> _Set problem_: Find every line with the word "further" and give their count, nothing else.

> _Supplied material_:

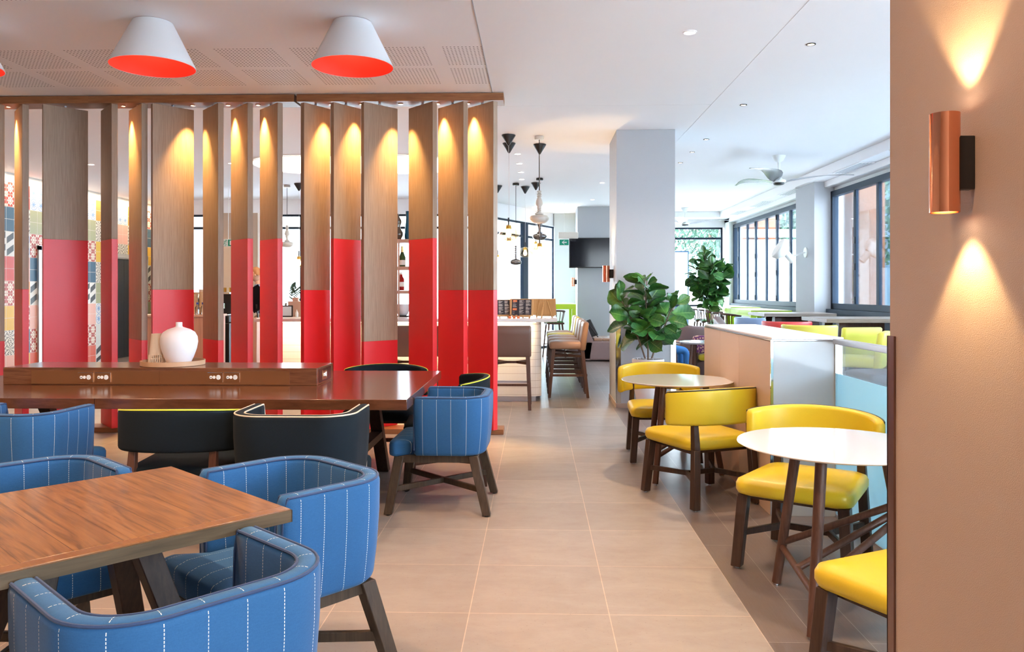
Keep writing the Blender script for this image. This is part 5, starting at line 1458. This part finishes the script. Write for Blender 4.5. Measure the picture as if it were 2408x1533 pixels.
body('trousers', {'p': (0, 0, .10), 'hl': (-.10, .06, .09), 'hr': (.10, .06, .09), 'kl': (-.12, .46, .07), 'kr': (.12, .46, .07), 'al': (-.12, .48, -.36), 'ar': (.12, .48, -.36)},
     [('p', 'hl'), ('p', 'hr'), ('hl', 'kl'), ('hr', 'kr'), ('kl', 'al'), ('kr', 'ar')], {'p': (.15, .09), 'hl': .09, 'hr': .09, 'kl': .065, 'kr': .065, 'al': .05, 'ar': .05}, 'jeans', t)
body('neck', {'n0': (0, -.02, .54), 'n1': (0, 0, .64)}, [('n0', 'n1')], {'n0': .052, 'n1': .05}, 'skin', t)
for s_ in (-1, 1):
    e = (s_*.23, .08, .24); w = (s_*.12, .30, .20)
    body('forearm', {'e': e, 'w': w}, [('e', 'w')], {'e': .04, 'w': .026}, 'skin', t); hand(t, w, (-s_*.2, .95, -.1), (0, 0, 1), s_)
    MB().bb(s_*.12-.045, s_*.12+.045, .42, .66, -.46, -.38).build('shoe', 'black_metal', t, bevel=.02, seg=3)
head(t, (0, .02, .71), 0)

# lounge corner between pillar and partition
lx0 = atY(1640, 800, 10.9).x
t = thing('side_table', 'small white lounge table with timber legs between the pillar and the partition', 'table', (atY(1650, 805, 10.9).x, 10.9, 0))
MB().lathe([(0, .67), (.27, .67), (.30, .69), (.30, .70), (0, .70)], n=48, caps=False).build('tabletop', 'white_gloss', t)
for a in (.4, 1.97, 3.54, 5.11): MB().cyl((.22*cos(a), .22*sin(a), 0), (.15*cos(a), .15*sin(a), .672), .02, .026, 12).build('leg', 'mid_wood', t)
t = thing('tub_sofa', 'mauve brown curved lounge armchair with quilted back behind the small white table', 'armchair', (atY(1640, 800, 13.2).x+.05, 13.3, 0), R(20))
P = arc_back(.48, .55, .35, 20)
r_, u_, eo, ei = sweep(P, .14, .0, .84, flare=.0, rt=.05, z1f=lambda q: .80+.16*abs(2*q-1)**2)
MB().loft(r_, uvr=u_).build('wrap_back', 'mauve_leather', t, smooth=60)
cushion(rrect(.40, .36, .1, 5), .0, .42, .02, .05).build('seat', 'mauve_leather', t)
m = MB()
for k in range(5):
    z = .48+k*.075; pts = [Vector((q.x*.84, q.y*.80+.0, z)) for q in P[3:-3]]
    m.tube(pts, .037, 8)
m.build('quilted_cushion', plain('pale mauve leather', (.36, .31, .33), .35), t)
def lounge_chair(lb, loc, rz, mat):
    t = thing('lounge_chair', lb, 'armchair', loc, rz)
    cushion(rrect(.26, .26, .05, 5), .34, .44, .012, .03).build('seat', mat, t)
    MB().bar((0, -.24, .42), (0, -.36, .86), .50, .08, up=(0, 1, 0)).build('backrest', mat, t, bevel=.02, seg=3)
    for s_ in (-1, 1):
        MB().leg((s_*.30, .27, 0), (s_*.28, .22, .60), .035, .04).build('leg', 'mid_wood', t); MB().leg((s_*.30, -.33, 0), (s_*.28, -.22, .60), .035, .04).build('leg', 'mid_wood', t)
        MB().bar((s_*.28, .30, .615), (s_*.28, -.30, .63), .06, .025).build('armrest', 'grey_wood', t, bevel=.004)
        MB().bar((s_*.285, .24, .33), (s_*.285, -.26, .33), .03, .05).build('side_rail', 'mid_wood', t)
    return t
lounge_chair('timber armed lounge chair with mauve seat beside the grey pillar, half hidden', (1.74, 11.8, 0), R(-80), 'mauve_leather')
lounge_chair('timber armed lounge chair with yellow seat behind the small white table', (atY(1682, 800, 12.4).x, 12.1, 0), R(150), 'yellow')
t = thing('cushion', 'mauve patterned cushion on the yellow lounge chair', 'cushion', (atY(1642, 785, 12.1).x+.06, 11.98, .458), R(150))
m = cushion(rrect(.17, .05, .045, 5), 0, .26, .0, .04); m.build('cover', 'cushion', t)
t = thing('person', 'person in bright blue clothes seated in the lounge, half hidden by the potted fig', 'person', (1.76, 11.8, .445), R(-80))
body('top', {'a': (0, 0, .12), 'b': (0, -.06, .27), 'c': (0, -.06, .42), 'sl': (-.17, -.04, .45), 'sr': (.17, -.04, .45), 'el': (-.22, .06, .22), 'er': (.22, .06, .22), 'n': (0, -.04, .5)},
     [('a', 'b'), ('b', 'c'), ('c', 'sl'), ('c', 'sr'), ('sl', 'el'), ('sr', 'er'), ('c', 'n')], {'a': (.15, .11), 'b': (.15, .11), 'c': (.16, .10), 'sl': .06, 'sr': .06, 'el': .048, 'er': .048, 'n': .05}, 'jeans', t)
body('trousers', {'p': (0, 0, .10), 'hl': (-.10, .06, .09), 'hr': (.10, .06, .09), 'kl': (-.12, .44, .07), 'kr': (.12, .44, .07), 'al': (-.12, .46, -.36), 'ar': (.12, .46, -.36)},
     [('p', 'hl'), ('p', 'hr'), ('hl', 'kl'), ('hr', 'kr'), ('kl', 'al'), ('kr', 'ar')], {'p': (.15, .09), 'hl': .085, 'hr': .085, 'kl': .062, 'kr': .062, 'al': .048, 'ar': .048}, 'jeans', t)
body('neck', {'n0': (0, -.04, .48), 'n1': (0, -.02, .58)}, [('n0', 'n1')], {'n0': .048, 'n1': .046}, 'skin', t)
for s_ in (-1, 1):
    e = (s_*.22, .06, .22); w = (s_*.10, .28, .20)
    body('forearm', {'e': e, 'w': w}, [('e', 'w')], {'e': .038, 'w': .025}, 'skin', t); hand(t, w, (-s_*.2, .95, -.1), (0, 0, 1), s_)
    MB().bb(s_*.12-.045, s_*.12+.045, .40, .64, -.455, -.38).build('shoe', 'black_metal', t, bevel=.02, seg=3)
head(t, (0, .0, .65), 0)

# ================================================================ OUTSIDE
tag(MB().bb(-60, 80, -30, 90, -.30, -.22).build('pavement', 'asphalt'), 'pale sunlit paving outside the windows', 'pavement', kind='structure')
o = MB().bb(9.0, 15.0, -20, 70, -.219, -.20).build('road', 'road'); tag(o, 'grey street running past the side windows', 'road', kind='structure')
def building(lb, x0, x1, y0, y1, h, mat, fins=0, winmat='blue_glass', face='x', rows=3):
    cx, cy = (x0+x1)/2, (y0+y1)/2
    t = thing('building', lb, 'building', (cx, cy, -.22))
    hx, hy = (x1-x0)/2, (y1-y0)/2
    MB().bb(-hx, hx, -hy, hy, 0, h).build('wall', mat, t)
    if fins:
        n = int(2*hy/fins)
        for k in range(n):
            y = -hy+fins*(k+.5)
            for r in range(rows):
                MB().bb(-hx-.05, -hx-.01, y-fins*.38, y+fins*.38, .6+r*3.4, 3.6+r*3.4).build('window', winmat, t)
    return t
MB_ = None
building('orange clad facade return just outside the side windows', 5.3, 5.9, 19.4, 21.5, 7, 'orange_clad')
building('orange clad facade fin outside the nearer side window', 5.25, 5.7, 13.15, 14.0, 7, 'orange_clad')
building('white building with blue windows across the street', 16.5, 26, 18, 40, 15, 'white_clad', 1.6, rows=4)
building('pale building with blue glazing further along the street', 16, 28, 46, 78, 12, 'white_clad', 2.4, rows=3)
building('white building beyond the back windows', -14, 3.2, 34, 44, 8, 'wall_white')
def street_tree(lb, x, y, h, r, seed):
    rr = random.Random(seed); t = thing('street_tree', lb, 'tree', (x, y, -.22))
    MB().tube([(0, 0, 0), (.05, 0, h*.35), (-.03, 0, h*.6)], [.14, .10, .05], 10).build('trunk', 'bark', t)
    m = MB()
    for k in range(4200):
        a = rr.uniform(0, 6.28); ph = math.acos(rr.uniform(-1, 1)); q = r*(rr.random()**.4)
        c = Vector((q*sin(ph)*cos(a), q*sin(ph)*sin(a), h*.65+q*.85*cos(ph)))
        c += Vector((sin(c.z*3)*.25, cos(c.x*4)*.2, 0))
        d = Vector((rr.uniform(-1, 1), rr.uniform(-1, 1), rr.uniform(-.6, .6))).normalized(); u = d.orthogonal().normalized(); w = d.cross(u); s_ = rr.uniform(.045, .11)
        m.add([c+u*s_, c+w*s_*.7, c-u*s_, c-w*s_*.7], [(0, 1, 2, 3)])
    m.build('crown', 'tree_leaf', t)
street_tree('leafy street tree outside the nearer side window', 10.5, 17.5, 6.0, 2.3, 1)
street_tree('leafy street tree outside the far side windows, upper branches showing', 9.2, 24.5, 6.5, 2.6, 2)
street_tree('round leafy tree further along the street past the side windows', 10.6, 36.0, 4.6, 2.0, 3)
street_tree('pale leafy tree outside the back corner window', 7.0, 32.0, 6.5, 2.6, 4)
# parked car
t = thing('car', 'silver car parked outside the far side windows, tail lamps showing', 'car', (10.0, 27.3, -.20), R(6))
rings = []
for y, zt, hw_ in ((-2.1, .62, .70), (-2.05, .95, .80), (-1.5, 1.02, .86), (-1.0, 1.42, .72), (.3, 1.46, .72), (1.0, 1.02, .84), (2.0, .85, .80), (2.15, .55, .72)):
    rings.append([Vector((-hw_*1.0, y, .30)), Vector((-.86 if hw_ < .8 else -hw_, y, .62)), Vector((-hw_, y, zt-.05)), Vector((-hw_*.85, y, zt)), Vector((hw_*.85, y, zt)), Vector((hw_, y, zt-.05)), Vector((.86 if hw_ < .8 else hw_, y, .62)), Vector((hw_, y, .30))])
MB().loft(rings).build('body_shell', 'car_paint', t)
MB().bb(-.60, .60, -1.56, -1.13, 1.05, 1.32).build('rear_window', 'blue_glass', t)
MB().bb(-.80, -.55, -2.12, -2.06, .68, .86).build('tail_lamp', 'tail_red', t); MB().bb(.55, .80, -2.12, -2.06, .68, .86).build('tail_lamp', 'tail_red', t)
for sx in (-1, 1):
    for y in (-1.3, 1.35): MB().cyl((sx*.70, y, .31), (sx*.88, y, .31), .31, n=24).build('wheel', 'rubber', t)
# poster board outside the back corner window
p = atY(1596, 645, 24)
t = thing('poster_board', 'pale turquoise poster board outside the back corner window', 'poster', (p.x, 24, 0))
MB().bb(-.45, .30, -.03, .03, -.2, 2.6).build('frame', 'navy_frame', t); MB().bb(-.41, .26, -.035, -.031, 1.1, 2.55).build('poster', plain('turquoise print', (.40, .72, .76), .5), t)

# ================================================================ LIGHT
w = bpy.data.worlds.new('World'); SC.world = w; w.use_nodes = True
bg = w.node_tree.nodes['Background']; bg.inputs[0].default_value = (.80, .91, 1.0, 1); bg.inputs[1].default_value = 13.0
sun = lamp('SUN', 'sun', (20, 0, 20), 10, (1, .95, .88)); sun.rotation_euler = Vector((.50, .42, -1)).to_track_quat('-Z', 'Y').to_euler(); sun.data.angle = R(1)
# lamps above the seating area
lamp('SPOT', 'table_spot', (1.14, 2.75, 3.28), 120, (1, .70, .42), target=(1.14, 2.75, 0), size=.05, angle=110, blend=.6)
lamp('SPOT', 'table_spot', (1.137, 5.9, 3.28), 150, (1, .70, .42), target=(1.137, 5.9, 0), size=.05, angle=110, blend=.6)
for (x, y, e) in ((-1.3, 2.6, 85), (-.3, 4.2, 60), (-2.6, 2.6, 90), (-3.6, 3.6, 80), (.2, 1.2, 60)):  # added warm fill lamps, unseen and without fittings, filling in for downlights
    lamp('SPOT', 'downlight', (x, y, 3.28), e*1.7, (1.0, .60, .33), target=(x, y, 0), size=.06, angle=120, blend=.7)
for (x, y, e) in ((-.254, 11.04, 40), (-.24, 13.3, 40), (1.168, 14.0, 50), (-2.7, 11.9, 120), (-6.7, 11.8, 90), (-6.9, 14.5, 80), (-4.6, 11.7, 60), (.9, 8.2, 35), (2.14, 8.2, 30), (2.14, 4.2, 26), (-5.0, 9.2, 90)):  # lamps here that have no ceiling fitting are added fill
    lamp('SPOT', 'downlight', (x, y, 3.27), e, (1, .70, .45) if x < -2 else WARM2, target=(x, y, 0), size=.06, angle=125, blend=.7)
# tiled wall cove
lamp('AREA', 'cove_strip', (TX+.18, 14.0, 3.27), 60, (1, .80, .55), target=(TX+.05, 14.0, 0), size=9.0, sy=.06)

# ================================================================ CAMERA
cam = bpy.data.cameras.new('camera'); co = bpy.data.objects.new('camera', cam); COL.objects.link(co)
co.location = (0, 0, CAMH); co.rotation_euler = (pi/2, 0, TH)
cam.sensor_width = 36; cam.lens = FPX/2408*36; cam.shift_y = -(766.5-685)/2408
cam.clip_start = .05; cam.clip_end = 300
SC.camera = co
SC.view_settings.view_transform = 'Standard'; SC.view_settings.look = 'None'; SC.view_settings.gamma = 1
SC.view_settings.use_curve_mapping = False; SC.view_settings.exposure = 0.70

> _Answer to this problem_: 2